REQUIREMENT:
Repeat exactly what appears from the opening line of the listing to the line with "tree('ash_tree', 'small distant", inclusive.

MATERIAL FOR THE TASK:

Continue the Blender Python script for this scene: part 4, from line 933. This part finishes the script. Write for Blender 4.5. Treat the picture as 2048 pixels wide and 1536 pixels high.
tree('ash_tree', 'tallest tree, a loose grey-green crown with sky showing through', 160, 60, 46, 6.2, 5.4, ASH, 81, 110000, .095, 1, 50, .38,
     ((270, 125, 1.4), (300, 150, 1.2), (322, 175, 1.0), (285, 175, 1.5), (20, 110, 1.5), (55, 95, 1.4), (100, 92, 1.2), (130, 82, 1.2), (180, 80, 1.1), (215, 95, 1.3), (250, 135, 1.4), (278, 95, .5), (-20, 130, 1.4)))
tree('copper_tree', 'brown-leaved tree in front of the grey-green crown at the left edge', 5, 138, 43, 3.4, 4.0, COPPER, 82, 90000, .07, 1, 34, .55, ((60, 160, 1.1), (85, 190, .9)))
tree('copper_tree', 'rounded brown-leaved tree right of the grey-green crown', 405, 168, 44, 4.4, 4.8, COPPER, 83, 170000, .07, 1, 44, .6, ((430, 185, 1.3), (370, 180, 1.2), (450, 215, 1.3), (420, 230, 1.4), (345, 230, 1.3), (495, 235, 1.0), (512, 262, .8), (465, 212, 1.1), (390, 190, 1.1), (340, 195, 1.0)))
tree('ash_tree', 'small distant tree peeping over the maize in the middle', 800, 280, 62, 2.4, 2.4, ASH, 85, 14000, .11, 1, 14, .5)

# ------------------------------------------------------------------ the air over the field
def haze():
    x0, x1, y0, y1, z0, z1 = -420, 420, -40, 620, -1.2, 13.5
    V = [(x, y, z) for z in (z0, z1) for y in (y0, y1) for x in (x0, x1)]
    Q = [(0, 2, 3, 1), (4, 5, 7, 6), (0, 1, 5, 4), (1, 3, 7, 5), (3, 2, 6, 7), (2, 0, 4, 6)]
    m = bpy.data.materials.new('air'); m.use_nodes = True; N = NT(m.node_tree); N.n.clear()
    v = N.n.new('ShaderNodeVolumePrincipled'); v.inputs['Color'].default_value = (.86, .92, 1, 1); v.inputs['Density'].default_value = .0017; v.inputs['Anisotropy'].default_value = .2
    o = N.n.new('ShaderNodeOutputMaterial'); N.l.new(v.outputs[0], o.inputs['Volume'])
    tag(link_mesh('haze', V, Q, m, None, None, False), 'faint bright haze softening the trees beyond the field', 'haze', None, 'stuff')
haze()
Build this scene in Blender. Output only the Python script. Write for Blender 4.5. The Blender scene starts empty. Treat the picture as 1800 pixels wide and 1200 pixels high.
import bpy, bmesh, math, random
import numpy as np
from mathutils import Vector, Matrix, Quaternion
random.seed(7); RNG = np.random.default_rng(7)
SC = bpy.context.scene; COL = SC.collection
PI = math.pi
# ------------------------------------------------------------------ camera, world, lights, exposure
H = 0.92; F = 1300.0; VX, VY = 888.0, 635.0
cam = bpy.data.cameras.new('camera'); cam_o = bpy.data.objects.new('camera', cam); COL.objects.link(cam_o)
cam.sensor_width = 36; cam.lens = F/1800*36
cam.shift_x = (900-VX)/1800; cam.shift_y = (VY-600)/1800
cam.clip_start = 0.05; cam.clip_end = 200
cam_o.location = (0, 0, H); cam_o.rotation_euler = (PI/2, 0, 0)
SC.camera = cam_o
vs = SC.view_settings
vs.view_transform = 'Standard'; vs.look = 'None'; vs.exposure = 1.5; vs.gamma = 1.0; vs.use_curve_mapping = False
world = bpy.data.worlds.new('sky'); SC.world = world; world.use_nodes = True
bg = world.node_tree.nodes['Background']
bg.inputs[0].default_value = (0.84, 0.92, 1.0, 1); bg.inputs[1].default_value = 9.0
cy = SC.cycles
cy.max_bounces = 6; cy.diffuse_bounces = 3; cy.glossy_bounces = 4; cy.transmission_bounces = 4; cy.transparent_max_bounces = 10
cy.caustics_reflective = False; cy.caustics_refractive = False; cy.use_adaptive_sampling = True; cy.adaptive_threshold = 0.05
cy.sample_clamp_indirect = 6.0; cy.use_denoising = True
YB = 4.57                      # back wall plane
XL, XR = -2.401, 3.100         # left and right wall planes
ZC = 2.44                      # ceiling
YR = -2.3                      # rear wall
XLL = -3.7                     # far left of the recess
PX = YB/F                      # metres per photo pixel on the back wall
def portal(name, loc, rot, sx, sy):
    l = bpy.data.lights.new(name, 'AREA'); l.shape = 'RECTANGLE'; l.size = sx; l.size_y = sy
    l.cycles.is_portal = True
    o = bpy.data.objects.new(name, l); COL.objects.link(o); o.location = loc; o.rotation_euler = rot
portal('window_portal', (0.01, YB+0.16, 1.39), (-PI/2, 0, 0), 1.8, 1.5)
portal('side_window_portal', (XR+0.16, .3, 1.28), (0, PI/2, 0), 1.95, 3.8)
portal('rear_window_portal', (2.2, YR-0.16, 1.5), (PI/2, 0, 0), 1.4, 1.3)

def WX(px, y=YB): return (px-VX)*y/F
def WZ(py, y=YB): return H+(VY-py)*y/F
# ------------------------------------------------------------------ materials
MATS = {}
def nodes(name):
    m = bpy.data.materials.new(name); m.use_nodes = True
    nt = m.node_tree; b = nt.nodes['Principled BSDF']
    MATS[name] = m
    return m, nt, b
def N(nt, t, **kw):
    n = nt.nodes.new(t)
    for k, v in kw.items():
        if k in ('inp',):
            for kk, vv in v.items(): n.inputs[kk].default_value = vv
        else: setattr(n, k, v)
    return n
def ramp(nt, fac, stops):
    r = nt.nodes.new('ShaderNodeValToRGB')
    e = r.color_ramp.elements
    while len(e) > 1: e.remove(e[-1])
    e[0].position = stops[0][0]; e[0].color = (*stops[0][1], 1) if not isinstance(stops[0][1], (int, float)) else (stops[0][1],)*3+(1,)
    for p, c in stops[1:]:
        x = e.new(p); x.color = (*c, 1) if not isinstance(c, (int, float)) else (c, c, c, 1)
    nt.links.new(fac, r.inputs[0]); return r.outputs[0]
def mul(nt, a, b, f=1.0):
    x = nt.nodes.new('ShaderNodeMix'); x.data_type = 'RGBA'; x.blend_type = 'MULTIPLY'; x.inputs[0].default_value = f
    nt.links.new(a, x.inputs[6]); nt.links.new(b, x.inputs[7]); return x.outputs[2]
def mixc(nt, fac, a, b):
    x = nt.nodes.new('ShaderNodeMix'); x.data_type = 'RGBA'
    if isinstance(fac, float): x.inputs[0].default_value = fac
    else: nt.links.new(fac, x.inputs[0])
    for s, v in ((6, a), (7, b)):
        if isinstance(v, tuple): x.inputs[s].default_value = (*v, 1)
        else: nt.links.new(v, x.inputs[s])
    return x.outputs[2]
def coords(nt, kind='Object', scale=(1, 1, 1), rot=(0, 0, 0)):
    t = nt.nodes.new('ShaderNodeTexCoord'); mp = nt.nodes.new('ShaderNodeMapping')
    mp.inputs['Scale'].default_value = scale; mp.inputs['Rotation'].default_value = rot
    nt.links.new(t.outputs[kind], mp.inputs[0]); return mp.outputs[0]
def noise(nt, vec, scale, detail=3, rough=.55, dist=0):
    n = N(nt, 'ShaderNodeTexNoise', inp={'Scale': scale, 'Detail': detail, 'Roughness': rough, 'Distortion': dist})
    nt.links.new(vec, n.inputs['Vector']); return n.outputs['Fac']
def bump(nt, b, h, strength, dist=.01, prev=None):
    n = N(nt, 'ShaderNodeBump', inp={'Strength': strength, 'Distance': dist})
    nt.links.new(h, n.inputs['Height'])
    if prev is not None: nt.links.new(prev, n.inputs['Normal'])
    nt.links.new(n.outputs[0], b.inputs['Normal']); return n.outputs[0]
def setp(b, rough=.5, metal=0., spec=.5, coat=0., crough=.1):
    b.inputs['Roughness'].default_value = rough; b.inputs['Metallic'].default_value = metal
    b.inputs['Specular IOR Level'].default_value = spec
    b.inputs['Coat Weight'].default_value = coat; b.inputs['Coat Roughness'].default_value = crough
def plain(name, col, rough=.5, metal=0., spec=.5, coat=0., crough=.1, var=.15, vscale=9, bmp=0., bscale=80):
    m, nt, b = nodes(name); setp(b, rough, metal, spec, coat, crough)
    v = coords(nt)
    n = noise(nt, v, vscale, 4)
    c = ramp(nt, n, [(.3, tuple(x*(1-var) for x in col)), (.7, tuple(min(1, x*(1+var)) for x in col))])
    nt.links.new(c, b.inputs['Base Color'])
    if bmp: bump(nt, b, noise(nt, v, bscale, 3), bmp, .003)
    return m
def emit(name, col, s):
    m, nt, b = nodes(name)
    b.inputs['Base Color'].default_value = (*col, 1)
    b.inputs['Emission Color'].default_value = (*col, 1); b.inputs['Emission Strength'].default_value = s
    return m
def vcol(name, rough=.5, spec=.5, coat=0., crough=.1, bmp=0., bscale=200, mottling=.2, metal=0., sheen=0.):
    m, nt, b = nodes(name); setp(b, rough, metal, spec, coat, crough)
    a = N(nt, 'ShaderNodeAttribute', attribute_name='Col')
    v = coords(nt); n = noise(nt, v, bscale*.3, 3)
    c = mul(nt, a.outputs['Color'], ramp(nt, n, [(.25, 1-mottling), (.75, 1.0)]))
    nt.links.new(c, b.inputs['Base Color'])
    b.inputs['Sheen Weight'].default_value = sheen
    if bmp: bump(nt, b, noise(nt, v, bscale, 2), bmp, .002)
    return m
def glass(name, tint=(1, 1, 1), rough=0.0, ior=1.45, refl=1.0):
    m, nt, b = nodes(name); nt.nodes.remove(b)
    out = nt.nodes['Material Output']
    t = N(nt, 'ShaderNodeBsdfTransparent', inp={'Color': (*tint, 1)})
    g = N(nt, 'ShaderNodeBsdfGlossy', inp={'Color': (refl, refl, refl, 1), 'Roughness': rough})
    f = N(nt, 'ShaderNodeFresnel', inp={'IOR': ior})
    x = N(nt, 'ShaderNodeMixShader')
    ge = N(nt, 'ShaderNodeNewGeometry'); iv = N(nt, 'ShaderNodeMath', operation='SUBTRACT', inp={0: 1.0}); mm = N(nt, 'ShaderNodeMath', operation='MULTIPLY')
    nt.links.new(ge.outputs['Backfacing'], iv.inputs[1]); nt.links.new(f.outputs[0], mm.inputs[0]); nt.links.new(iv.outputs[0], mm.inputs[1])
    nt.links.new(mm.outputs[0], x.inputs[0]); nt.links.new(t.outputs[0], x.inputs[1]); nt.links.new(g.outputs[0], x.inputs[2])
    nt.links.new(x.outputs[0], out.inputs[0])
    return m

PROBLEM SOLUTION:
Continue the Blender Python script for this scene: part 4, from line 933. This part finishes the script. Write for Blender 4.5. Treat the picture as 2048 pixels wide and 1536 pixels high.
tree('ash_tree', 'tallest tree, a loose grey-green crown with sky showing through', 160, 60, 46, 6.2, 5.4, ASH, 81, 110000, .095, 1, 50, .38,
     ((270, 125, 1.4), (300, 150, 1.2), (322, 175, 1.0), (285, 175, 1.5), (20, 110, 1.5), (55, 95, 1.4), (100, 92, 1.2), (130, 82, 1.2), (180, 80, 1.1), (215, 95, 1.3), (250, 135, 1.4), (278, 95, .5), (-20, 130, 1.4)))
tree('copper_tree', 'brown-leaved tree in front of the grey-green crown at the left edge', 5, 138, 43, 3.4, 4.0, COPPER, 82, 90000, .07, 1, 34, .55, ((60, 160, 1.1), (85, 190, .9)))
tree('copper_tree', 'rounded brown-leaved tree right of the grey-green crown', 405, 168, 44, 4.4, 4.8, COPPER, 83, 170000, .07, 1, 44, .6, ((430, 185, 1.3), (370, 180, 1.2), (450, 215, 1.3), (420, 230, 1.4), (345, 230, 1.3), (495, 235, 1.0), (512, 262, .8), (465, 212, 1.1), (390, 190, 1.1), (340, 195, 1.0)))
tree('ash_tree', 'small distant tree peeping over the maize in the middle', 800, 280, 62, 2.4, 2.4, ASH, 85, 14000, .11, 1, 14, .5)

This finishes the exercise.